Toda a área das relações entre filosofia e direito se ocupa da questão: “Existe
um progresso constante no gênero humano?” E é para responder a esta questão que
Kant, no parágrafo V dessa dissertação, desenvolve o seguinte raciocínio: Se se
quer responder à questão “Existe um progresso constante no gênero humano?” é necessário
determinar se existe uma causa possível desse progresso, mas, uma vez
estabelecida essa possibilidade, é preciso mostrar que essa causa atua
efetivamente e, para isto, realçar um certo acontecimento que mostre que a
causa atua realmente. Em suma, a citação de uma causa não pode nunca determinar
os efeitos possíveis, ou mais exatamente a possibilidade do efeito, mas a
realidade de um efeito apenas pode ser estabelecida pela existência de um
acontecimento.
Não é suficiente que se siga a trama teleológica que torna
possível o progresso, é preciso isolar, no interior da história, um
acontecimento que tenha valor de signo.
Signo de que?

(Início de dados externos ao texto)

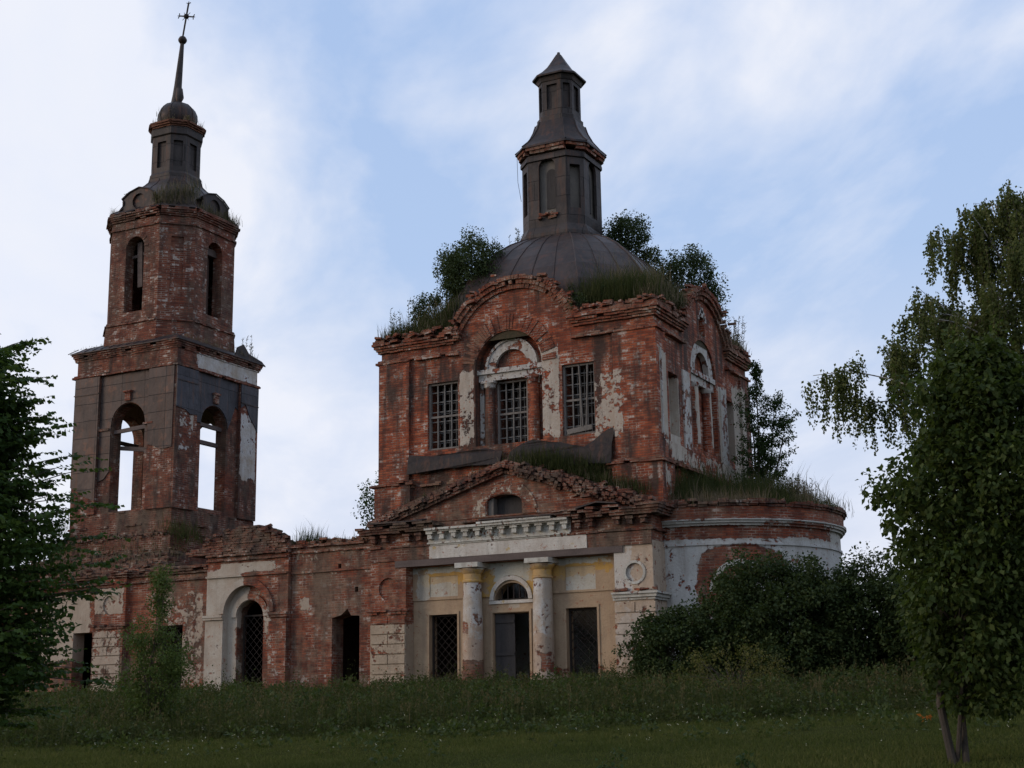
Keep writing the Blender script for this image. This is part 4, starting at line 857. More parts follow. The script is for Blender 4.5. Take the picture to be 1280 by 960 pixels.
mb.build('octagon_string', M['octagon'], tower); mb = MB(); course(mb, op_, 19.72, 19.8, .07, closed=True, ext=False, miss=.06, inn=.25); mb.build('octagon_string', M['octagon'], tower)
for fn, cx in ((front(OC[1] - OA), OC[0]), (east(OC[0] + OA), OC[1])): mb = MB(); voussoirs(mb, fn, cx, 18.85, .5, .74, 0, 180, -.012, .1, 22, .1, .012); mb.build('arch_bricks', M['octagon'], tower)
mb = MB()
for z0, z1, o_, ms in ((20.1, 20.18, .07, .04), (20.18, 20.26, .12, .05), (20.26, 20.34, .17, .06), (20.34, 20.42, .22, .08), (20.42, 20.5, .18, .3)):
    course(mb, op_, z0, z1, o_, closed=True, ext=False, miss=ms, inn=.25)
rubble(mb, (-25.4, 3.2, 20.5), (-23.1, 3.2, 20.5), 20)
mb.build('octagon_cornice', M['octagon'], tower)
mb = MB(); mb.rings([octring(*OC, 2.2, 1.2, z) for z in (20.3, 20.45)]); mb.beam((-25.2, OC[1] - OA + .5, 18.55), (-23.2, OC[1] - OA + .4, 18.75), .15, .12); mb.beam((-24.3, 3.6, 19.2), (-24.2, 3.6, 17.2), .25, .25); mb.beam((-22.3, 4.6, 19), (-22.3, 6.4, 19), .2, .3)
mb.tube([(-24.1, 4.0, 17.9), (-24.1, 4.0, 17.6), (-24.1, 4.0, 17.15)], [.12, .22, .34], 14)
mb.build('bell_frame', M['beamwood'], tower)
mb = MB(); mb.box(OC[0] - 1.8, OC[0] + 1.8, 5.6, 5.8, 15.0, 20.2); mb.build('inner_partition', M['interior'], tower)
# bell-shaped iron roof, lucarnes, neck, onion cap, spire
mb = MB(); pf = [(2.5, 20.5), (2.44, 20.56), (2.15, 20.75), (1.95, 21.1), (1.78, 21.5), (1.52, 21.85), (1.22, 22.1), (1.05, 22.3), (1.0, 22.5)]
mb.rings([octring(*OC, a_, a_ * .56, z) for a_, z in pf])
for k in range(8):
    for s_ in (0, .5):
        mb.tube([Vector(octring(*OC, a_, a_ * .56, z)[k]).lerp(Vector(octring(*OC, a_, a_ * .56, z)[(k + 1) % 8]), s_) for a_, z in pf[1:]], .028, 5)
mb.build('bell_roof', M['metal_seam'], tower)
luc = [(u * .9, 20.5 + (v - 20.5) * .92) for u, v in [(-1.45, 20.52), (-1.2, 20.62), (-1.0, 20.75), (-.92, 20.95), (-.92, 21.12), (-1.02, 21.24), (-.6, 21.5), (-.0, 21.66), (.6, 21.5), (1.02, 21.24), (.92, 21.12), (.92, 20.95), (1.0, 20.75), (1.2, 20.62), (1.45, 20.52)]]
for fn0, cx in ((front(OC[1] - 2.28), OC[0]), (east(OC[0] + 2.28), OC[1]), (back(OC[1] + 2.28), OC[0]), (west(OC[0] - 2.28), OC[1])):
    mb = MB(); circ = [(cx + .34 * cos(2 * PI * k / 24), 20.98 + .34 * sin(2 * PI * k / 24)) for k in range(24)]
    mb.plate([(cx + u, v) for u, v in luc], [circ], .06, fn0); mb.plate([(cx + u * .95, v - .03) for u, v in luc], [], .9, lambda u, v, w_, fn0=fn0: fn0(u, v, w_ + .09))
    mb.tube([fn0(cx + u, v + .02, -.03) for u, v in luc], .035, 5)
    mb.build('lucarne', M['metal'], tower)
mb = MB(); octdrum(mb, *OC, .96, .5, 22.3, 24.55, .07, lambda c: rect(c - .24, c + .24, 22.95, 24.15), lambda c: rect(c - .2, c + .2, 22.95, 24.15))
mb.rings([octring(*OC, .85, .44, z) for z in (22.3, 24.55)]); mb.rings([octring(*OC, a_, a_ * .52, z) for a_, z in ((1.04, 22.35), (1.04, 22.6), (.97, 22.72))])
mb.rings([octring(*OC, a_, a_ * .52, z) for a_, z in ((.97, 24.4), (1.03, 24.45), (1.03, 24.75), (.98, 24.8))]); nk = mb.build('neck', M['drum'], tower)
mb = MB(); cp = [tuple(p[:2]) for p in octring(*OC, 1.0, .52, 0)]
for z0, z1, o_ in ((24.8, 24.88, .03), (24.88, 24.96, .1), (24.96, 25.05, .16)): course(mb, cp, z0, z1, o_, closed=True, ext=False, miss=.04, L=.2, inn=.2)
mb.rings([octring(*OC, 1.05, .54, 24.9), octring(*OC, 1.12, .58, 25.06), octring(*OC, .8, .42, 25.2)])
mb.build('neck_cornice', M['rust'], nk)
mb = MB(); mb.lathe(OC[0], OC[1], [(.72, 25.1), (.82, 25.25), (.87, 25.48), (.85, 25.72), (.75, 25.95), (.56, 26.13), (.36, 26.25), (.2, 26.32)], 26)
for k in range(10):
    a_ = 2 * PI * k / 10; mb.tube([(OC[0] + r * cos(a_), OC[1] + r * sin(a_), z) for r, z in ((.83, 25.25), (.875, 25.48), (.855, 25.72), (.755, 25.95), (.56, 26.14), (.3, 26.27))], .018, 4)
mb.build('onion_cap', M['metal'], tower, 60)
sx = lambda z: (OC[0] - .12 + (z - 26.2) * .075, OC[1], z)
mb = MB(); mb.tube([sx(26.15), sx(26.35), sx(26.7), sx(27.2), sx(28.3), sx(29.2)], [.24, .24, .2, .17, .125, .085], 12)
mb.tube([(sx(26.3)[0] + .16, OC[1] - .05, 26.3), (sx(26.5)[0] + .2, OC[1] - .05, 26.55), (sx(26.9)[0] + .14, OC[1] - .05, 26.95), (sx(27.1)[0] + .05, OC[1], 27.1)], [.12, .2, .16, .05], 10)
sp = mb.build('spire', M['drum'], tower, 50)
mb = MB(); bz = 29.36; bx = sx(29.36)[0]; mb.lathe(bx, OC[1], [(.04, bz - .19), (.13, bz - .15), (.19, bz - .05), (.2, bz), (.19, bz + .05), (.13, bz + .15), (.04, bz + .19)], 18); mb.build('ball', M['metal'], sp, 60)
mb = MB(); b_, t_ = Vector((bx, OC[1], 29.5)), Vector((bx + .27, OC[1], 31.1)); cx_ = b_.lerp(t_, .62); ax_ = Vector((1, 0, -.3)).normalized(); ay_ = (t_ - b_).normalized()
mb.beam(b_, t_, .05, .06); mb.beam(cx_ - ax_ * .42, cx_ + ax_ * .42, .05, .05); mb.lathe(cx_.x, cx_.y, [(.03, cx_.z - .12), (.1, cx_.z - .08), (.13, cx_.z), (.1, cx_.z + .08), (.03, cx_.z + .12)], 12)
for e, dr_ in ((cx_ - ax_ * .42, -ax_), (cx_ + ax_ * .42, ax_), (t_, ay_)):
    sd_ = Vector((-dr_.z, 0, dr_.x))
    for q_ in (sd_, -sd_): mb.beam(e, e + (dr_ * .3 + q_).normalized() * .13, .03, .03)
    mb.beam(e, e + dr_ * .1, .03, .03)
for q_ in ((1, 1), (1, -1), (-1, 1), (-1, -1)): mb.beam(cx_, cx_ + (ax_ * q_[0] + ay_ * q_[1]).normalized() * .26, .018, .018)
mb.build('cross', M['lattice'], sp)

# ============================================================ VEGETATION
def leaves_mesh(C_, D_, L_, W_, N_=None, fold=.25):
    """C_ base points, D_ unit directions, L_ lengths, W_ widths -> folded leaf blades (two triangles-pairs each)"""
    n = len(C_); N_ = RNG.normal(size=(n, 3)) if N_ is None else N_
    S_ = np.cross(D_, N_); S_ /= np.linalg.norm(S_, axis=1)[:, None] + 1e-9; U_ = np.cross(S_, D_)
    L_ = np.asarray(L_)[:, None]; W_ = np.asarray(W_)[:, None]
    v0 = C_; v1 = C_ + D_ * L_ * .45 + S_ * W_ + U_ * W_ * fold; v2 = C_ + D_ * L_; v3 = C_ + D_ * L_ * .45 - S_ * W_ + U_ * W_ * fold
    V = np.stack([v0, v1, v2, v3], 1).reshape(-1, 3); b = np.arange(n) * 4
    F = np.stack([b, b + 1, b + 2, b, b + 2, b + 3], 1).reshape(-1, 3)
    return V, F
def np_mesh(name, V, F, mat, parent=None):
    o3 = np.array(origin(parent)); me = bpy.data.meshes.new(name); V = V - o3
    me.vertices.add(len(V)); me.vertices.foreach_set('co', V.astype(np.float32).ravel())
    k = F.shape[1]; me.loops.add(F.size); me.loops.foreach_set('vertex_index', F.astype(np.int32).ravel())
    me.polygons.add(len(F)); me.polygons.foreach_set('loop_start', np.arange(0, F.size, k, dtype=np.int32)); me.polygons.foreach_set('loop_total', np.full(len(F), k, dtype=np.int32))
    me.update(calc_edges=True); return link(name, me, mat, parent)
def unit(a_): return a_ / (np.linalg.norm(a_, axis=1)[:, None] + 1e-9)
def clump_leaves(cents, rad, per, size, down=.3, flat=1.):
    cents = np.asarray(cents); k = len(cents); n = k * per
    c = np.repeat(cents, per, 0); rr = np.repeat(np.broadcast_to(rad, (k,)), per)[:, None]
    dv = unit(RNG.normal(size=(n, 3))); off = dv * (RNG.random((n, 1)) ** .45) * rr; off[:, 2] *= flat
    D = unit(dv * .7 + RNG.normal(size=(n, 3)) * .6 + np.array([0, 0, -down])); N = unit(dv * .8 + np.array([0, 0, 1.]) + RNG.normal(size=(n, 3)) * .6)
    L = size * RNG.uniform(.6, 1.25, n)
    return leaves_mesh(c + off, D, L, L * .36, N)
def merge(parts):
    V = []; F = []; b = 0
    for v, f in parts: V.append(v); F.append(f + b); b += len(v)
    return np.concatenate(V), np.concatenate(F)
LM = {}
LM['dark'] = leafmat('dark_shrub_leaves', [(.018, .034, .012), (.030, .055, .018), (.05, .085, .028)])
LM['lilac'] = leafmat('glossy_dark_leaves', [(.013, .023, .009), (.025, .041, .014), (.07, .092, .034)], .2, .6)
LM['maple'] = leafmat('maple_leaves', [(.016, .028, .008), (.038, .058, .015), (.10, .12, .035)], .35)
LM['birch'] = leafmat('birch_leaves', [(.03, .045, .016), (.075, .09, .028), (.14, .15, .05)], .35)
LM['linden'] = leafmat('linden_leaves', [(.018, .038, .010), (.034, .066, .016), (.08, .125, .03)], .35)
LM['young'] = leafmat('young_light_leaves', [(.04, .065, .018), (.065, .10, .025), (.11, .13, .035)], .3)
LM['yellow'] = leafmat('yellowing_weed_leaves', [(.05, .055, .018), (.09, .085, .025), (.16, .13, .035)], .3)
LM['roofbush'] = leafmat('roof_shrub_leaves', [(.028, .042, .022), (.045, .066, .03), (.075, .095, .045)], .25)
LM['dry'] = leafmat('dry_grass', [(.10, .075, .045), (.17, .13, .085), (.24, .19, .14)], .3, .8)
LM['grass'] = leafmat('meadow_grass', [(.038, .050, .014), (.068, .078, .022), (.125, .115, .04)], .3, .9)
LM['weeds'] = leafmat('rank_weeds', [(.018, .025, .009), (.036, .044, .015), (.082, .078, .032)], .25, .85)
LM['young2'] = leafmat('broad_weed_leaves', [(.022, .034, .012), (.04, .058, .018), (.085, .10, .034)], .3)
LM['seed'] = leafmat('seeding_weed_heads', [(.05, .045, .018), (.09, .07, .035), (.14, .11, .06)], .25, .9)
LM['petals'] = leafmat('small_pale_flowers', [(.45, .42, .25), (.6, .6, .52)], .2)
LM['redleaf'] = leafmat('orange_autumn_leaves', [(.35, .08, .02), (.45, .16, .03)], .3)

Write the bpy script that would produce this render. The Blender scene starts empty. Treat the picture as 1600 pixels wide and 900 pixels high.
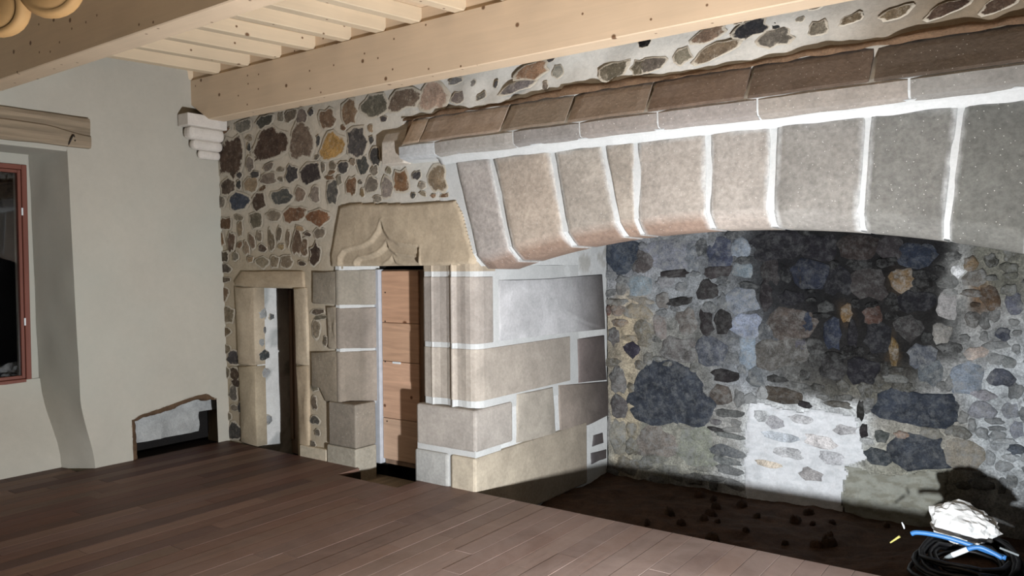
import bpy, bmesh, math, random
from mathutils import Vector, Matrix, noise
from mathutils.geometry import tessellate_polygon
random.seed(7)
SC = bpy.context.scene
COL = SC.collection
R = math.radians

# ------------------------------------------------------------------ camera
FPX = 1220.0                                   # focal length in pixels of a 1600-wide frame
YAW, PITCH, ROLL = R(35.718), R(-1.545), R(-0.452)
CAM = Vector((0, 0, 1.6))
_f0 = Vector((-math.sin(YAW), math.cos(YAW), 0)); _r0 = Vector((math.cos(YAW), math.sin(YAW), 0)); _u0 = Vector((0, 0, 1))
FWD = _f0 * math.cos(PITCH) + _u0 * math.sin(PITCH)
_u1 = _u0 * math.cos(PITCH) - _f0 * math.sin(PITCH)
RGT = _r0 * math.cos(ROLL) + _u1 * math.sin(ROLL)
UPV = _u1 * math.cos(ROLL) - _r0 * math.sin(ROLL)
cd = bpy.data.cameras.new('camera'); cam = bpy.data.objects.new('camera', cd); COL.objects.link(cam)
m = Matrix((RGT, UPV, -FWD)).transposed().to_4x4(); m.translation = CAM
cam.matrix_world = m
cd.sensor_width = 36; cd.lens = FPX / 1600 * 36; cd.clip_start = 0.05
SC.camera = cam

# ------------------------------------------------------------------ light and exposure
w = bpy.data.worlds.new('night'); SC.world = w; w.use_nodes = True
w.node_tree.nodes['Background'].inputs[0].default_value = (0.6, 0.7, 1, 1)
w.node_tree.nodes['Background'].inputs[1].default_value = 0.002
def area(name, loc, aim, size, power, color):
    l = bpy.data.lights.new(name, 'AREA'); l.shape = 'DISK'; l.size = size; l.energy = power; l.color = color
    o = bpy.data.objects.new(name, l); COL.objects.link(o); o.location = loc
    o.rotation_euler = (Vector(aim) - Vector(loc)).to_track_quat('-Z', 'Y').to_euler()
    return o
area('work_lamp', (-0.42, 2.12, 0.215), (-4.2, 4.5, 1.4), 0.10, 300, (0.94, 0.96, 1.0))
SC.view_settings.view_transform = 'Standard'; SC.view_settings.look = 'None'
SC.view_settings.gamma = 1; SC.view_settings.use_curve_mapping = False
SC.view_settings.exposure = 0.0

# ------------------------------------------------------------------ helpers
def at(px, py, ax, val):
    """pixel of the photograph -> the point of the plane (axis ax at val) it shows"""
    d = RGT * (px - 800) - UPV * (py - 450) + FWD * FPX
    t = (val - CAM[ax]) / d[ax]
    return CAM + d * t
def pix(P):
    d = Vector(P) - CAM; k = d.dot(FWD)
    return 800 + FPX * d.dot(RGT) / k, 450 - FPX * d.dot(UPV) / k
def lin(c): return c / 12.92 if c <= 0.04045 else ((c + 0.055) / 1.055) ** 2.4
def S(r, g, b): return (lin(r / 255), lin(g / 255), lin(b / 255), 1)
def jit(c, a=0.12):
    k = 1 + random.uniform(-a, a)
    return tuple(max(0, x * k * (1 + random.uniform(-a, a) * 0.3)) for x in c[:3]) + (1,)
def sstep(a, b, x):
    t = min(1, max(0, (x - a) / (b - a))); return t * t * (3 - 2 * t)
def link(name, me, mat=None, parent=None, loc=None, color=None, smooth=False):
    o = bpy.data.objects.new(name, me); COL.objects.link(o)
    if mat and not me.materials: me.materials.append(mat)
    if parent: o.parent = parent
    if loc: o.location = loc
    if color: o.color = color
    if smooth: me.polygons.foreach_set('use_smooth', [True] * len(me.polygons))
    return o
def mesh(name, V, F):
    me = bpy.data.meshes.new(name); me.from_pydata([tuple(v) for v in V], [], F); me.update(); return me
def obj(name, V, F, mat, parent=None, color=None, smooth=False, fix=True):
    me = mesh(name, V, F)
    if fix:
        bm = bmesh.new(); bm.from_mesh(me); bmesh.ops.recalc_face_normals(bm, faces=bm.faces); bm.to_mesh(me); bm.free()
    return link(name, me, mat, parent, None, color, smooth)
def thing(name, label, cat, loc=(0, 0, 0), group=None):
    o = bpy.data.objects.new(name, None); COL.objects.link(o); o.location = loc; o.empty_display_size = 0.1
    return tag(o, label, cat, group)
def tag(o, label, cat, group=None):
    o['label'] = label; o['category'] = cat
    if group: o['group'] = group
    return o
def struct(o): o['kind'] = 'structure'; return o
def keep(child, parent):                       # parent to an Empty that is not at the origin, keeping place
    child.parent = parent; child.matrix_parent_inverse = Matrix.Translation(parent.location).inverted(); return child
def box(a, b):
    (x0, y0, z0), (x1, y1, z1) = a, b
    V = [(x, y, z) for x in (x0, x1) for y in (y0, y1) for z in (z0, z1)]
    F = [(0, 1, 3, 2), (4, 6, 7, 5), (0, 4, 5, 1), (2, 3, 7, 6), (0, 2, 6, 4), (1, 5, 7, 3)]
    return V, F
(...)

Signo da existência de uma causa, de uma causa
permanente, que ao longo de toda a história guiaram os homens pela via do
progresso. Causa constante da qual se deve então mostrar que agiu outras vezes,
que atua no presente e que atuará posteriormente. O acontecimento, em
conseqüência, que nos permite decidir se há progresso, será um signo “rememorativum,
demostrativum, pronosticum”. É preciso que este seja um signo que mostra
que isso tem sido sempre como é (é o signo rememorativo), um signo que mostre
que as coisas atualmente se passam assim também (é o demonstrativo), que enfim
mostre que as coisas permanecerão assim (signo prognóstico). E é assim que poderemos estar seguros de que
a causa que torna possível o progresso não atua apenas em um momento dado, mas
que ela garante uma tendência geral do gênero humano em sua totalidade em
marchar no sentido do progresso. Eis ai a questão: “Existe em nosso redor um
acontecimento que seja rememorativo, demonstrativo e prognóstico de um
progresso que permita levar o gênero humano em sua totalidade?”